Kendell Keeter: Our thought was to also give our son an opportunity that would best prepare him for college in the same manner she was prepared, and I can't imagine any other option that would have prepared her better.

It's what a lot of these parents, like Madeline Hayes, say they are looking for.

Madeline Hayes: This is something, as cheesy as it sounds, but what I've always dreamed about, that there will be a boy's school that doesn't' charge $25,000 a year, but would give the same academics, the same level of interaction and leadership.

Obama Academy students must get good grades and pass the battery of academic tests required by magnet schools. It offers standard courses, but also Latin, Mandarin, Spanish, and aviation classes. There will be college preperatory courses, and, says Douglas, weekday and weekend leadership sessions.

Douglas: We want to open up an opportunity where our young men grow together. But all young men we call brother. So it may be Brother Malyk Davis, Brother Sam Keeter. The young men understand they are their brother's keeper. And so the young men are really learning to be responsible not only for themselves but also for their brothers here at the campus.

Madeline Hayes's son, Kelvin, wants it all.
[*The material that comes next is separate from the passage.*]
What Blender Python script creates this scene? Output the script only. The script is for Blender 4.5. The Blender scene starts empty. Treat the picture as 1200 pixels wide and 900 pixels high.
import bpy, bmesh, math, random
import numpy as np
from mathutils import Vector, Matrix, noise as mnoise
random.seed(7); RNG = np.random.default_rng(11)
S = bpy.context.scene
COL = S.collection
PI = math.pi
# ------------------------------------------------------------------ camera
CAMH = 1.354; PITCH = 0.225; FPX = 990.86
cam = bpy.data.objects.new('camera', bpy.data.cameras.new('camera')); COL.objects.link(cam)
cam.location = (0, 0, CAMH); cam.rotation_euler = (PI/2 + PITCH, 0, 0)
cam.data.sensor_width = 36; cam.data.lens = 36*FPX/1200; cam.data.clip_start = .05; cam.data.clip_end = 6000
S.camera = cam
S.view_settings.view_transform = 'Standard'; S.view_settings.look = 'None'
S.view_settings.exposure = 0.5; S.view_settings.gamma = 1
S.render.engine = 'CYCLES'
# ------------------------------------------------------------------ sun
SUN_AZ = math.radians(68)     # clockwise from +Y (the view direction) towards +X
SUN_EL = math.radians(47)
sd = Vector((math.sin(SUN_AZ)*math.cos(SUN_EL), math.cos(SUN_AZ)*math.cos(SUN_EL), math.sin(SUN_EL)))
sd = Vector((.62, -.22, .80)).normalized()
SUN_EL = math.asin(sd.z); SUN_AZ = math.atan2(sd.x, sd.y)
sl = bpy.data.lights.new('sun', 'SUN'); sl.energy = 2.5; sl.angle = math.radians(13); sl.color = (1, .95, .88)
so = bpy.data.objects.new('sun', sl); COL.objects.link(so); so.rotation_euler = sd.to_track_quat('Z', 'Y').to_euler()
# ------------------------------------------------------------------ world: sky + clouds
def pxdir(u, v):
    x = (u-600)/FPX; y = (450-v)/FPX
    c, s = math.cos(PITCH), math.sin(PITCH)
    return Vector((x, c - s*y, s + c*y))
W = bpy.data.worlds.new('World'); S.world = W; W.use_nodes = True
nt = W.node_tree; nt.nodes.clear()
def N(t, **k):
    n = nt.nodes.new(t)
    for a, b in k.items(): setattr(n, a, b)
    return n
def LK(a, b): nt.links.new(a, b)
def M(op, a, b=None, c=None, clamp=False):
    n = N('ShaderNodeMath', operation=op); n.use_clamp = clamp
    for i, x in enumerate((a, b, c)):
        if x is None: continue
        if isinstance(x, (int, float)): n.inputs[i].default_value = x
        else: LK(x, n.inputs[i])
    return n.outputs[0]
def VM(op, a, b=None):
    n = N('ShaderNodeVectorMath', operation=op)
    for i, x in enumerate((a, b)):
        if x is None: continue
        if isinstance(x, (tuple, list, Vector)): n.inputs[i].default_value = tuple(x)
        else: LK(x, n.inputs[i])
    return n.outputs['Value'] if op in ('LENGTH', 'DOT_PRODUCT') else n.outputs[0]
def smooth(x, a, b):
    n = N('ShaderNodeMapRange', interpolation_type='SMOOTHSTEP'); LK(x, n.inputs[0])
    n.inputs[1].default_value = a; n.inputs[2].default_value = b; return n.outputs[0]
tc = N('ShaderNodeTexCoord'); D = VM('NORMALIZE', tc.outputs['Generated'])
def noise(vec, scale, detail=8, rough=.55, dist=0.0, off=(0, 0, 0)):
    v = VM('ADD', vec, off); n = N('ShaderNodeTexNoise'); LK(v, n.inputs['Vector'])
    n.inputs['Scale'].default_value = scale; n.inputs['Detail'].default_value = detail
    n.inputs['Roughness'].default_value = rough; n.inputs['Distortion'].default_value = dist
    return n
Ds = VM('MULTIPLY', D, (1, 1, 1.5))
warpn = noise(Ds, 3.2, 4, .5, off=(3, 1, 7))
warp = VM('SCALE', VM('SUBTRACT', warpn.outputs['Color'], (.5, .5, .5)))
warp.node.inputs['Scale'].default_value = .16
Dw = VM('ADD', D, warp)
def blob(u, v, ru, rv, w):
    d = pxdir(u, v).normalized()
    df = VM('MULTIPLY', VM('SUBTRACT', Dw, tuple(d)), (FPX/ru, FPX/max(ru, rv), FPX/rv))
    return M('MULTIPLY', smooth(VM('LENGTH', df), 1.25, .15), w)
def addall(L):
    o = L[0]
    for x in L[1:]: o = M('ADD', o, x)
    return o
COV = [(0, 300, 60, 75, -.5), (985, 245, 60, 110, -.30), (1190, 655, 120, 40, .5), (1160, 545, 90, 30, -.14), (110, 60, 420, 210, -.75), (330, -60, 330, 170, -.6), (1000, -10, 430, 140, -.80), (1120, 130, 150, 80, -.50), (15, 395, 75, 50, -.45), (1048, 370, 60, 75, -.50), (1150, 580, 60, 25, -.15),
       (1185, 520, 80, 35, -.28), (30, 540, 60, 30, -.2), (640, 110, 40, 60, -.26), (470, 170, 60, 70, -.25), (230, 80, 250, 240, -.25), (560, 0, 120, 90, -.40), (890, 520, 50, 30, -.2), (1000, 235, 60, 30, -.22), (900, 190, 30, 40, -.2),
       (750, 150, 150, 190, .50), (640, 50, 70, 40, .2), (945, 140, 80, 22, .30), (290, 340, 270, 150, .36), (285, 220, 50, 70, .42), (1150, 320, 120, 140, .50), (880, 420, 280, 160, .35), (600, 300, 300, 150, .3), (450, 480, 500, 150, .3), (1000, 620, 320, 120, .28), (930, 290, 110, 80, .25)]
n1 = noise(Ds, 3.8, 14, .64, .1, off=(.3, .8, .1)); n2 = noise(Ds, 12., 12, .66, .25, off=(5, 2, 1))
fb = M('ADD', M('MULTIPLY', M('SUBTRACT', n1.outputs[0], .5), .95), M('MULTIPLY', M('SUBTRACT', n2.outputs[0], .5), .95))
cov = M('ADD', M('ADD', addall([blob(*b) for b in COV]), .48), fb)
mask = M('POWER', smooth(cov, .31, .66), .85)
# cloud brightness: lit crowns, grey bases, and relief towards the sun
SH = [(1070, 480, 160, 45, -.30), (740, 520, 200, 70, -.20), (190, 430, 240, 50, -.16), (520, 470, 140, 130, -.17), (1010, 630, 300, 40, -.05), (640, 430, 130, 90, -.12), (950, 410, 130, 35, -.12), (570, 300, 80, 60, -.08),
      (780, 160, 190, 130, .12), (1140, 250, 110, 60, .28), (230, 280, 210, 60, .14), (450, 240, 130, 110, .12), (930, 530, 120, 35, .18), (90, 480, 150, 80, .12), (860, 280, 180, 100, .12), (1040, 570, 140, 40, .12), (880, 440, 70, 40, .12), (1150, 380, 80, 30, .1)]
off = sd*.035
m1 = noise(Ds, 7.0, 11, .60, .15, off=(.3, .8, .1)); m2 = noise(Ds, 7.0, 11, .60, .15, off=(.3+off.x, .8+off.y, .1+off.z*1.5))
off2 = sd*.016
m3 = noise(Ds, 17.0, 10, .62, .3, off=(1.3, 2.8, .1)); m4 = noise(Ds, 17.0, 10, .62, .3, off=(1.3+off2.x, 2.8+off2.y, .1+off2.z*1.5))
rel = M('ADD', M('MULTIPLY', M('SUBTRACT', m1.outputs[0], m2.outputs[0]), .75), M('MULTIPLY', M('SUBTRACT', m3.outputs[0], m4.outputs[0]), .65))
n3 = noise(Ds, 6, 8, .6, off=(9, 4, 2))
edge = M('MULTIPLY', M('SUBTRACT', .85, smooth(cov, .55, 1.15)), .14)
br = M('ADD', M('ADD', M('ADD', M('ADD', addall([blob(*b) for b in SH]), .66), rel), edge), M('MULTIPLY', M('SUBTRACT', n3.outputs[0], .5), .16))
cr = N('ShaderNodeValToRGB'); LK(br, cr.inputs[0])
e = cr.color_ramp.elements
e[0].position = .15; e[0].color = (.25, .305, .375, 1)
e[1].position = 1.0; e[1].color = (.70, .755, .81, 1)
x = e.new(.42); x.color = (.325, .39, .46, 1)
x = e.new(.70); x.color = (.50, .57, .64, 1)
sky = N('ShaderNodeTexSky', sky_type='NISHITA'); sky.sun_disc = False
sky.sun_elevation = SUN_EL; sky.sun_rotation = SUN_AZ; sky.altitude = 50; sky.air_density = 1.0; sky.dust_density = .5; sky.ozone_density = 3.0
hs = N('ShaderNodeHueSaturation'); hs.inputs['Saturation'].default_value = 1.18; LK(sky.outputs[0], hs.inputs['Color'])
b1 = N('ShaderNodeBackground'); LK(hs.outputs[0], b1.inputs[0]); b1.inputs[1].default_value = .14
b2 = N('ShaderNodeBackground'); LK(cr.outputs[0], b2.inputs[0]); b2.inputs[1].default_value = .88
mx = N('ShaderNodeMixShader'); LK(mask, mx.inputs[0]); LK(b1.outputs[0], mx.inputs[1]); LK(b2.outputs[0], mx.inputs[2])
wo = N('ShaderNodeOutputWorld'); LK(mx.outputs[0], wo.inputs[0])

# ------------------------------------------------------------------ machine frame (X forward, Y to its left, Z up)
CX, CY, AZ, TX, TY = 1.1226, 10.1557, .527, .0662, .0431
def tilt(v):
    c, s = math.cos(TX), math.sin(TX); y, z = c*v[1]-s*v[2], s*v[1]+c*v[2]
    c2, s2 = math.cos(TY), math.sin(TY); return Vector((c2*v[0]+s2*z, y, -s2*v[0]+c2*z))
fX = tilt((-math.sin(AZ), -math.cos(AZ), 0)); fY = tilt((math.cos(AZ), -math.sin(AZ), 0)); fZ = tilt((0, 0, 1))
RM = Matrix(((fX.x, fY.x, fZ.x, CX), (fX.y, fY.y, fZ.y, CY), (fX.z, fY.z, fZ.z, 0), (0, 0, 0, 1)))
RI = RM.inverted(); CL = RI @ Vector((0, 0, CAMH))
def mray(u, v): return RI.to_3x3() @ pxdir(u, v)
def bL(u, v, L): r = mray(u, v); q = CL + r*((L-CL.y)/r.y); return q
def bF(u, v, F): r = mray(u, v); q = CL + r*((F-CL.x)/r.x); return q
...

He's 12, entering 7th grade.

Kelvin Hayes: I've always wanted a higher academic purpose, always wanted somebody to challenge me, when I make mistakes I can learn from them. Then classes like science, computers, robotics, I enjoy them, especially robotics, building new technology. Because when I grow up I want to be an engineer.

When 14 year-old Malyk Davis grows up, he wants to cook. He's already been mentored by a professional chef and will study culinary arts at Obama. That's the upside. But the DeSoto resident still isn't sure about the boy's-only aspect of the school, or the neighborhood's safety, based on what he's heard.

Malylk Davis: I was thinking about, like, "I'm going to an all boys school. Am I going to be able to deal with this?" Plus it's in Oak Cliff, that's another thing. But once I began to look at the options that they were having, I think I'm really going to enjoy this. It's going to be a long and tough road, but end up, as long as I'm graduating in 2015, that's all that matters to me.

That's not all that matters to the district. Administrators hope to learn from students here what works best for boys. They can then apply what's learned to co-ed campuses. Parent Kathy Keeter says why wait?

Kathy Keeter: I think when you have faculty & staff that understands boys, and how they're brought up and the differences between boys and girls, especially during middle school, because that's a time when they struggle for identification to find out who they really are. I really like they're looking at kids and what can they do to make them the best young men that they can be.

Unlike Dallas' other magnet schools, officials left a 10 to 15 percent window open for promising students who do not meet all academic requirements.

Principal Douglas says character also counts. The DISD's boy's academy opens August 22nd, with 217 students. When there's room, it lets in students from other districts.